Jan. 5, 2010 — Prosecutors question Okubo on a voluntary basis.

Jan. 12 — Ozawa denies any deliberate wrongdoing at a news conference.

Jan. 13 — Prosecutors question Ishikawa again, search Rikuzankai's office, Ishikawa's office inside a Diet facility and offices of major builder Kajima Corp.

Jan. 15 — Ishikawa and Mitsutomo Ikeda, who succeeded Ishikawa as secretary to Ozawa, are arrested on suspicion of violating the Political Funds Control Law.

Jan. 16 — Okubo is arrested on suspicion of violating the Political Funds Control Law. Ozawa says during a DPJ convention that he will fight prosecutors.

Jan. 19 — Prosecutors search offices of several midsize construction firms.

Jan. 23 — Prosecutors question Ozawa on a voluntary basis.

The comments LDP SPJ

"The long process of unraveling (the scandal) has begun," said Sadakazu Tanigaki, president of the Liberal Democratic Party, the largest opposition force. "This is an issue of trust between the people and politics," he said at a party meeting, reiterating calls for Ozawa to be summoned to a Diet meeting as a witness.

Consumer affairs minister Mizuho Fukushima, who heads the Social Democratic Party, a minor coalition partner of the DPJ, said the developments were "extremely regrettable" and called on Ozawa to explain the matter fully to the public. (with quotes by wire services, JT, reporter's notes)

And... the Okinawa political dilemma

All of this happening just before an important election in Okinawa on Sunday to pick the leader of the city of Nago. Election which may determine PM Yukio Hatoyama's decision on the future of the U.S. Marine Corps' Futemma Air Station in Ginowan, another city in the southernmost Japanese prefecture. The mayor election is being closely watched as Hatoyama said that he wants to see the result before deciding whether to relocate the Futemma facility, which currently sits in a residential area in Ginowan, to Nago, in line with a 2006 Japan-U.S. deal; or to transfer it outside the prefecture as he has advocated.
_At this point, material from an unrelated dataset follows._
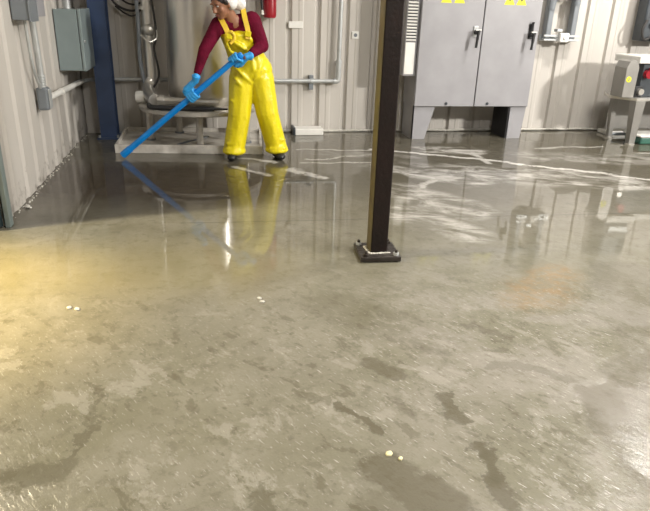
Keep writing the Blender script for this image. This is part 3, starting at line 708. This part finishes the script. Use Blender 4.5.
t = thing('person', 'person in yellow bib overalls and burgundy top holding a long blue pole', 'person', (.45, 5.98, 0))
HL, HR = V((-.115, 5.80, .625)), V((.275, 5.680, .955))     # hands on the pole
HC = V((.165, 5.82, 1.395)); FD = V((-.66, -.60, -.42)).normalized()   # head centre, facing
HS = 1.13
Rq = FD.to_track_quat('-Y', 'Z').to_matrix().to_4x4()
Rq3 = Rq.to_3x3()
Rh = Rq @ Matrix.Scale(HS, 4)
def hp(x, y, z): return HC + (Rq3 @ V((x, y, z))) * HS            # head space: -y is forward
SHL, ELL, WRL = V((.135, 5.90, 1.225)), V((.000, 5.80, 1.01)), V((-.082, 5.765, .785))
SHR, ELR, WRR = V((.430, 5.95, 1.262)), V((.512, 5.85, 1.055)), V((.372, 5.700, .968))
PEL, CHE, NEC = V((.425, 5.98, .82)), V((.300, 5.95, 1.14)), V((.275, 5.93, 1.27))
bm = B()
ells(bm, PEL, V((.36, 5.97, .97)), (.13, .09, .10), (.115, .085, .09)); ells(bm, V((.36, 5.97, .97)), CHE, (.115, .085, .09), (.135, .09, .09)); ells(bm, SHL, SHR, (.05, .05, .05), (.05, .05, .05), 10)
ells(bm, NEC - V((0, 0, .05)), hp(0, .02, -.05), .066, .058)
ells(bm, SHL, ELL, .044, .034); ells(bm, ELL, WRL, .034, .026); ells(bm, SHR, ELR, .044, .034); ells(bm, ELR, WRR, .034, .026)
ells(bm, WRL, HL + V((.015, -.0, .10)), .026, .024, 3); ells(bm, WRR, HR + V((.075, .01, .01)), .026, .024, 2)
for s, hip, kn, an in ((0, (.345, 5.98, .76), (.295, 5.94, .43), (.25, 5.98, .09)), (1, (.495, 5.98, .76), (.57, 5.94, .44), (.655, 6.0, .09))):
    ells(bm, hip, kn, .085, .058); ells(bm, kn, an, .056, .04)
    ells(bm, an, V(an) + V((-.03 if s == 0 else .02, -.08, -.04)), .038, .03, 5)
sph(bm, HC + Rq3 @ V((0, .01, .02)), (.072, .088, .088), Rh)
sph(bm, hp(0, -.015, -.03), (.058, .068, .075), Rh); sph(bm, hp(0, -.05, -.082), (.030, .026, .022), Rh)
ells(bm, hp(0, -.078, .015), hp(0, -.098, -.022), .010, .014, 5)         # nose
sph(bm, hp(0, -.092, -.026), (.017, .012, .009), Rh)
for s in (-1, 1):
    sph(bm, hp(s * .036, -.056, -.02), (.022, .018, .022), Rh)            # cheek
    sph(bm, hp(s * .028, -.074, .030), (.022, .010, .008), Rh)            # brow
    sph(bm, hp(s * .072, .005, -.008), (.010, .017, .028), Rh)            # ear
body = blob('body', bm, .008, 'skin', t, 3)
for s in (-1, 1):
    e = obj('eye', sph(B(), hp(s * .028, -.071, .012), (.011, .008, .005), Rh), 'eye', body, smooth='all')
    obj('pupil', sph(B(), hp(s * .028, -.077, .010), (.005, .004, .0045), Rh), 'hair', e, smooth='all')
    obj('eyebrow', ells(B(), hp(s * .014, -.082, .031), hp(s * .044, -.074, .032), .0035, .0025, 5, sub=1), 'hair', body, smooth='all')
obj('lips', sph(sph(B(), hp(0, -.083, -.052), (.022, .010, .0055), Rh), hp(0, -.081, -.060), (.018, .010, .006), Rh), 'lip', body, smooth='all')
bm = B(); sph(bm, hp(0, .018, .035), (.079, .092, .087), Rh); ells(bm, hp(-.066, -.02, .03), hp(-.068, -.0, -.0), .018, .014, 4); ells(bm, hp(.066, -.02, .03), hp(.068, .0, -.0), .018, .014, 4)
blob('hair', bm, .008, 'hair', t, 2, cut=[(hp(0, -.052, .04), Rq3 @ V((0, -1, -.55)))])
bm = B(); sph(bm, hp(.0, .040, .042), (.092, .096, .092), Rh); sph(bm, hp(0, .10, .0), (.076, .058, .066), Rh); sph(bm, hp(-.03, .11, -.04), (.044, .04, .04), Rh)
sph(bm, hp(.062, .045, -.012), (.036, .052, .055), Rh); sph(bm, hp(-.062, .045, -.012), (.036, .052, .055), Rh)
sph(bm, hp(0, .13, .03), (.075, .065, .075), Rh); ells(bm, hp(0, .09, .03), (.325, 5.93, 1.40), .082, .062, 6); c = blob('cap', bm, .009, 'hat', t, 3, cut=[(hp(0, -.012, .05), Rq3 @ V((0, -1, -.25)))]); c['label'] = 'white cloth cap covering back of head'

# burgundy top
bm = B()
ells(bm, V((.37, 5.975, .93)), CHE + V((0, .01, 0)), (.145, .105, .09), (.160, .108, .09)); ells(bm, SHL + V((.02, 0, 0)), SHR, .073, .075, 12); ells(bm, CHE, V((.285, 5.96, 1.24)), (.155, .095, .08), (.135, .085, .06))
ells(bm, SHL, ELL, .072, .056, 10); ells(bm, ELL, WRL.lerp(ELL, .20), .055, .037, 10)
ells(bm, SHR, SHR.lerp(ELR, .6), .086, .076, 8); ells(bm, SHR.lerp(ELR, .6), ELR, .076, .066, 8); ells(bm, ELR, WRR.lerp(ELR, .30), .062, .042, 10)
for a, c_, r in (((.08, 5.85, 1.10), (.10, 5.86, 1.16), .03), ((-.03, 5.76, .98), (.03, 5.77, .96), .018), ((.46, 5.80, 1.03), (.55, 5.81, 1.08), .02), ((.42, 5.88, 1.16), (.50, 5.87, 1.14), .016)):
    ells(bm, a, c_, r, r * .7, 5, sub=1)
tp = blob('long_sleeve_top', bm, .010, 'burg', t, 4)
# open collar
nk = obj('neckline', sph(B(), (.268, 5.880, 1.250), (.060, .034, .068)), 'skin', tp, smooth='all')

# yellow bib overalls, one continuous garment
bm = B()
ells(bm, PEL + V((0, 0, -.02)), V((.405, 5.97, .90)), (.195, .140, .10), (.195, .135, .08), 6)
ells(bm, V((.405, 5.97, .90)), V((.350, 5.95, 1.02)), (.190, .132, .07), (.172, .132, .06), 6); ells(bm, V((.350, 5.95, 1.02)), V((.292, 5.915, 1.135)), (.170, .132, .06), (.160, .115, .05), 6)
sph(bm, (.455, 5.98, .84), (.172, .142, .12))
for s, hip, kn, an in ((0, (.335, 5.97, .76), (.302, 5.94, .43), (.245, 5.965, .10)), (1, (.510, 5.97, .76), (.565, 5.94, .44), (.658, 5.985, .105))):
    ells(bm, hip, kn, (.128, .125, .11), (.112, .108, .09), 10); ells(bm, kn, an, (.112, .108, .09), (.110, .115, .06), 10)
    ells(bm, an, V(an) + V((0, -.01, -.02)), (.112, .118, .05), (.120, .125, .045), 3)
def fold(bm, a, c, r):
    a, c = V(a), V(c); n = 14
    for i in range(n + 1):
        k = math.sin(math.pi * (i + .5) / (n + 1)) ** .7
        sph(bm, a.lerp(c, i / n) + V((0, (1 - k) * r * .8, 0)), (r * .75 * k + .002, r * .55 * k + .002, r * .75 * k + .002), sub=1)
for a, c_, r in (((.25, 5.835, .88), (.42, 5.85, .72), .022), ((.25, 5.85, .78), (.36, 5.85, .66), .018), ((.52, 5.86, .93), (.44, 5.835, .76), .020), ((.56, 5.87, .82), (.48, 5.845, .68), .018), ((.42, 5.83, .94), (.44, 5.84, .80), .018),
                 ((.20, 5.87, .58), (.36, 5.85, .50), .015), ((.48, 5.85, .58), (.64, 5.86, .50), .016), ((.22, 5.85, .44), (.38, 5.85, .40), .012), ((.19, 5.87, .30), (.33, 5.865, .24), .017), ((.53, 5.86, .36), (.69, 5.88, .26), .016), ((.16, 5.87, .16), (.32, 5.86, .19), .020), ((.56, 5.88, .17), (.75, 5.89, .20), .018),
                 ((.15, 5.87, .115), (.32, 5.85, .10), .02), ((.57, 5.87, .11), (.76, 5.88, .12), .02),
                 ((.22, 5.79, 1.11), (.40, 5.80, 1.00), .022), ((.20, 5.81, 1.02), (.36, 5.80, .94), .020), ((.17, 5.84, 1.13), (.24, 5.79, .98), .020), ((.38, 5.82, 1.15), (.43, 5.83, 1.08), .024)):
    fold(bm, a, c_, r * 1.15)
ov = blob('bib_overalls', bm, .010, 'yel', t, 4, cut=[(V((.28, 5.9, 1.170)), V((-.25, .1, 1)).normalized()), (V((0, 0, .045)), V((0, 0, -1)))])
def ribbon(pts, w_, th, up_=V((0, -1, 0))):
    bm = B(); pts = curve_pts(pts, 6); rings = []
    for i, p in enumerate(pts):
        d = (pts[min(i + 1, len(pts) - 1)] - pts[max(i - 1, 0)]).normalized(); nrm = (up_ - d * up_.dot(d)).normalized(); s = d.cross(nrm) * w_ / 2
        rings.append([bm.verts.new(p + s), bm.verts.new(p + s + nrm * th), bm.verts.new(p - s + nrm * th), bm.verts.new(p - s)])
    for a, c_ in zip(rings, rings[1:]):
        for k in range(4): bm.faces.new((a[k], a[(k + 1) % 4], c_[(k + 1) % 4], c_[k]))
    bm.faces.new(rings[0]); bm.faces.new(rings[-1][::-1]); return bm
for pts, bk in (([(.225, 5.775, 1.10), (.205, 5.765, 1.17), (.175, 5.785, 1.235), (.150, 5.85, 1.29), (.19, 5.95, 1.32), (.26, 6.045, 1.25)], (.222, 5.765, 1.135)),
                ([(.385, 5.800, 1.11), (.385, 5.820, 1.19), (.365, 5.850, 1.28), (.355, 5.92, 1.352), (.355, 6.0, 1.345), (.35, 6.06, 1.26)], (.385, 5.795, 1.155))):
    s_ = obj('shoulder_strap', ribbon(pts, .044, .008), 'strap', ov)
    obj('buckle', box(B(), bk, (.055, .018, .05), 0, 0, .2), 'yel', s_, bevel=.006)
obj('waist_tie', tube(B(), curve_pts([(.20, 5.775, 1.15), (.24, 5.755, 1.17), (.265, 5.76, 1.12), (.225, 5.755, 1.07)]), .014, 8), 'strap', ov, smooth='all')
# boots
for an, dx in (((.25, 5.97, .06), -.035), ((.66, 5.99, .06), .030)):
    a = V(an); bm = B(); ells(bm, a + V((0, .03, -.015)), a + V((dx, -.115, -.022)), (.048, .06, .045), (.046, .055, .034), 8); ells(bm, a + V((0, .02, .0)), a + V((0, .02, .10)), .05, .055, 5)
    b_ = blob('boot', bm, .007, 'black', t, 3, cut=[(V((0, 0, .004)), V((0, 0, -1)))])

# gloves closed round the pole
P0, P1 = V((-.802, 6.035, .034)), V((.300, 5.670, .976))
AX = (P1 - P0).normalized(); PR = .027
def on_pole(x): return P0 + AX * ((x - P0.x) / AX.x)
def glove(cx, wrist, flip):
    c_ = on_pole(cx); w_ = (wrist - c_); side = (w_ - AX * w_.dot(AX)).normalized()     # palm lies on this side
    oth = AX.cross(side) * flip
    R = PR + .012; bm = B()
    pc = c_ + side * (R + .010)
    ells(bm, pc - AX * .034, pc + AX * .034, .024, .025, 6)
    ells(bm, pc - AX * .026 + side * .022, pc + AX * .026 + side * .022, .025, .025, 6)
    ells(bm, pc + side * .03, wrist, .032, .030, 8)
    ells(bm, wrist, wrist + w_.normalized() * .035, .033, .036, 4)
    for k, (off, ln, rr) in enumerate(((.038, 200, .0122), (.013, 222, .0128), (-.013, 212, .0124), (-.037, 180, .0112))):
        prev = None
        for j in range(13):
            a = math.radians(8 + ln * j / 12)
            p = c_ + AX * (off * .95) + (side * math.cos(a) + oth * math.sin(a)) * (R + .002)
            if prev is not None: ells(bm, prev, p, rr, rr * (.985 if j < 12 else .9), 2, sub=2)
            prev = p
    prev = pc + AX * .03 + side * .012
    for j in range(7):
        a = math.radians(-10 - 120 * j / 6)
        p = c_ + AX * (.030 + .012 * math.sin(j / 6 * 3.1)) + (side * math.cos(a) + oth * math.sin(a)) * (R + .004)
        ells(bm, prev, p, .0125, .0115, 3); prev = p
    g_ = blob('glove', bm, .0045, 'glove', t, 2)
    cu = wrist + w_.normalized() * .035
    obj('cuff', tube(B(), [cu - w_.normalized() * .008, cu + w_.normalized() * .01], [.037, .039], 18), 'glove', g_, smooth=True)
glove(-.118, WRL + V((-.006, .0, -.03)), 1)
glove(.262, WRR + V((-.012, 0, 0)), 1)

t = thing('long_pole', 'long bright blue plastic pole held slanted down to the floor', 'pole', tuple(P0))
obj('pole_shaft', tube(B(), [P0 + AX * .05, P1], [PR + .002, PR - .002], 20), 'pole', t, smooth=True)
obj('end_sleeve', tube(B(), [P0 + AX * .0, P0 + AX * .10], [.034, .033], 20), 'pole', t, smooth=True)
obj('grip_end', tube(B(), [P1, P1 + AX * .02, P1 + AX * .03], [.028, .028, .02], 20), 'pole', t, smooth=True)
This is being a major cause of concerns between US Forces, the White House and the new Hatoyama administration and his party, the DPJ, co-led by influential Shadow Shogun Ichiro Ozawa, "Celui par qui le scandale arrive." **

** Translation into French from the American movie "Home from the Hill", the first novel by William Humphrey, published in 1958. It was made into a film in 1960 directed by Vincente Minnelli with Burt Lancaster as main actor.